▶ [What you should do]: Reproduce the material that follows, please, but only from its first line to the line containing "cn(4.19,-.16,1.108,0,'white connector at", inclusive.

# start of Data excerpt

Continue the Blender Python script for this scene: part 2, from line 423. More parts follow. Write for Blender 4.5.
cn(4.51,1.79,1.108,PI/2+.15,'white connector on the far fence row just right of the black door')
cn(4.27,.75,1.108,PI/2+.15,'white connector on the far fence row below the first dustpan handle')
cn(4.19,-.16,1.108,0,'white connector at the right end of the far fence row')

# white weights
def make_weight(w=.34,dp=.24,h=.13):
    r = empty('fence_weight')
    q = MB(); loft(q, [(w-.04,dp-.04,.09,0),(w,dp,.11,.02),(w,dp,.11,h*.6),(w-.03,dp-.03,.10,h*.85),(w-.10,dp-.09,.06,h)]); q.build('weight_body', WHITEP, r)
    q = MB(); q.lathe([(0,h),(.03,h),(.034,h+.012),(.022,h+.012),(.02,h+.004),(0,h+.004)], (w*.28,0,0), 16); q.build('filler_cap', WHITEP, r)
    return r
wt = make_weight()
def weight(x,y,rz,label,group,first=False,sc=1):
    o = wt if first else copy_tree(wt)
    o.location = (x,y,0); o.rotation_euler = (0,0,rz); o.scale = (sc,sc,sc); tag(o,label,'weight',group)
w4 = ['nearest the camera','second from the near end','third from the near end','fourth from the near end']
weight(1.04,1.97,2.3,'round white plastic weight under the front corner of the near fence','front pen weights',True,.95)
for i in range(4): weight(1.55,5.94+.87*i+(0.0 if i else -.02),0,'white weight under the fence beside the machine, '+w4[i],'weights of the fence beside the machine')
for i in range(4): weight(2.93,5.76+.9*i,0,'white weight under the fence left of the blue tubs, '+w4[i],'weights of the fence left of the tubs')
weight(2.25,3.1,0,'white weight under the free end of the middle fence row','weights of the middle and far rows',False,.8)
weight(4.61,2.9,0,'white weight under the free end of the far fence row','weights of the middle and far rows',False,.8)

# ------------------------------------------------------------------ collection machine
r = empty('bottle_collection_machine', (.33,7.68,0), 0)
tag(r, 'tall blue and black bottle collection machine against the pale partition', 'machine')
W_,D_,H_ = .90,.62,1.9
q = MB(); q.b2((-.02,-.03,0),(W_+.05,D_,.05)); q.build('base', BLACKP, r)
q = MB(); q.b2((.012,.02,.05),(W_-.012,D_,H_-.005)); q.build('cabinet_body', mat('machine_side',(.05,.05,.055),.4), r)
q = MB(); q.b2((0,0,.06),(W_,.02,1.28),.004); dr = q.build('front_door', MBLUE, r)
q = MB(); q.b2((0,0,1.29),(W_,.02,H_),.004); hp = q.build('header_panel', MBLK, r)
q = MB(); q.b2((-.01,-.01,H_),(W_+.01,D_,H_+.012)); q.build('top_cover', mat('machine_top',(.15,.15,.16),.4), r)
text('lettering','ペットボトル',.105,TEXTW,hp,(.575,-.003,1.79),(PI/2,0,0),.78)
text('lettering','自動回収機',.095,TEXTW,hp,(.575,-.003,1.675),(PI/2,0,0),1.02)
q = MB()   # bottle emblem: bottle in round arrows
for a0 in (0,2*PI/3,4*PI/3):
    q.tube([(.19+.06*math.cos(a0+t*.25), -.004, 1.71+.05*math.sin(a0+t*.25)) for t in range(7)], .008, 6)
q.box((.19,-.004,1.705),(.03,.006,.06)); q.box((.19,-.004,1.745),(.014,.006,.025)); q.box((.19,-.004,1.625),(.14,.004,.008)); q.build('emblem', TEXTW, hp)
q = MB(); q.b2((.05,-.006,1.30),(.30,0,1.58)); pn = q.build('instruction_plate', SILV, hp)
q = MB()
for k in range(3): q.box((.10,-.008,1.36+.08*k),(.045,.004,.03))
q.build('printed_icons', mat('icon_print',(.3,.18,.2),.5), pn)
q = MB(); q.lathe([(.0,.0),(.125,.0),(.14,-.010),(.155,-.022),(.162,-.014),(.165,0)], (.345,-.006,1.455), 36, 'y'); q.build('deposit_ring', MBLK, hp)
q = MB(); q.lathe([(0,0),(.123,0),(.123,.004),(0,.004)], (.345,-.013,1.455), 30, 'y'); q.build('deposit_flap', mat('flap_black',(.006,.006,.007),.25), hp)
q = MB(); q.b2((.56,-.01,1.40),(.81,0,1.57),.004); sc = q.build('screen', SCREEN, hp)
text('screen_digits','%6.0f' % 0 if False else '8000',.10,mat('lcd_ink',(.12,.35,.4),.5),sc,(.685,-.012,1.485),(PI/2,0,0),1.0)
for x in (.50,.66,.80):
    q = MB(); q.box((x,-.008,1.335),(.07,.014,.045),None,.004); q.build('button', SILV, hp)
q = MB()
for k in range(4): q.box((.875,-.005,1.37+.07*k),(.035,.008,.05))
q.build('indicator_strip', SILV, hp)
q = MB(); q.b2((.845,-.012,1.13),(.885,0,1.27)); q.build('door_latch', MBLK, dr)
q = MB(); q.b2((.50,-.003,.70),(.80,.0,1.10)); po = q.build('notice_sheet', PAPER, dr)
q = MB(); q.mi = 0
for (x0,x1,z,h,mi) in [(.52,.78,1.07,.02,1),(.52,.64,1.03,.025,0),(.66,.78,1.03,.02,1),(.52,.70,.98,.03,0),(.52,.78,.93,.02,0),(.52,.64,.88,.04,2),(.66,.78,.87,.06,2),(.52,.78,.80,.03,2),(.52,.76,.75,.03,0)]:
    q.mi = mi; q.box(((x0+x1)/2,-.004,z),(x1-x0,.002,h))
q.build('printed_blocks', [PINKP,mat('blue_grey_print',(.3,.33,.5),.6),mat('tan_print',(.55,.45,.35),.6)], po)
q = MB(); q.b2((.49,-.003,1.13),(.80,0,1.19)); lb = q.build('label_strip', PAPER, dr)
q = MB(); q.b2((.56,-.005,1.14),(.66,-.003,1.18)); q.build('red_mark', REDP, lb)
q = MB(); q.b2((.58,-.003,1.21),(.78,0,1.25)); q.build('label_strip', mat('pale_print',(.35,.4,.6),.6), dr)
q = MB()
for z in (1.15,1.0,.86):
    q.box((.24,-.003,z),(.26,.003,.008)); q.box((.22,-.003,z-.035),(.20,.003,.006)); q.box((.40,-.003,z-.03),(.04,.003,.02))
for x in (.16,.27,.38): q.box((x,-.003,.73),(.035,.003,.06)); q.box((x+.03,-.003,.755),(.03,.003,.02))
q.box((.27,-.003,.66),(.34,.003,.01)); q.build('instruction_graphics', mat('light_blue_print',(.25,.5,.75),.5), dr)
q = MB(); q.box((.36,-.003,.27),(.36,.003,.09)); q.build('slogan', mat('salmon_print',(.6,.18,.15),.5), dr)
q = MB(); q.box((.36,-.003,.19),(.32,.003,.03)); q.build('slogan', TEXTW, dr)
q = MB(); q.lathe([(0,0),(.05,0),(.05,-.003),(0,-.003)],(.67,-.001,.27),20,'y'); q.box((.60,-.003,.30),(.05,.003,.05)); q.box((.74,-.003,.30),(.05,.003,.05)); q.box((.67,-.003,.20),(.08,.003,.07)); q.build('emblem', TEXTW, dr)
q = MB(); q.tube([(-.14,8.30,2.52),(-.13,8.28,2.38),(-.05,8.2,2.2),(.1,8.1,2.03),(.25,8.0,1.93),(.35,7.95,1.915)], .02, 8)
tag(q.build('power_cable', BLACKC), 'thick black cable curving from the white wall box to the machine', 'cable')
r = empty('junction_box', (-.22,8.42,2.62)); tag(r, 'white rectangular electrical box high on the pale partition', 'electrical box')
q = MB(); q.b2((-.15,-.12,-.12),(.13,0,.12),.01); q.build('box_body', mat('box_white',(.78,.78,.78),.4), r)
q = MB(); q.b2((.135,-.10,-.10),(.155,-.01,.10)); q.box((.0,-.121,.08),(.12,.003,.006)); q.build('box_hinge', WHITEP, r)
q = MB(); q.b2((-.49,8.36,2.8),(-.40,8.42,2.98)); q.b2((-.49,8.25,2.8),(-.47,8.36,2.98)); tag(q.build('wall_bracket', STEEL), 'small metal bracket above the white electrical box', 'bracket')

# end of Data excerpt

▶ [Exercise result]:
Continue the Blender Python script for this scene: part 2, from line 423. More parts follow. Write for Blender 4.5.
cn(4.51,1.79,1.108,PI/2+.15,'white connector on the far fence row just right of the black door')
cn(4.27,.75,1.108,PI/2+.15,'white connector on the far fence row below the first dustpan handle')
cn(4.19,-.16,1.108,0,'white connector at the right end of the far fence row')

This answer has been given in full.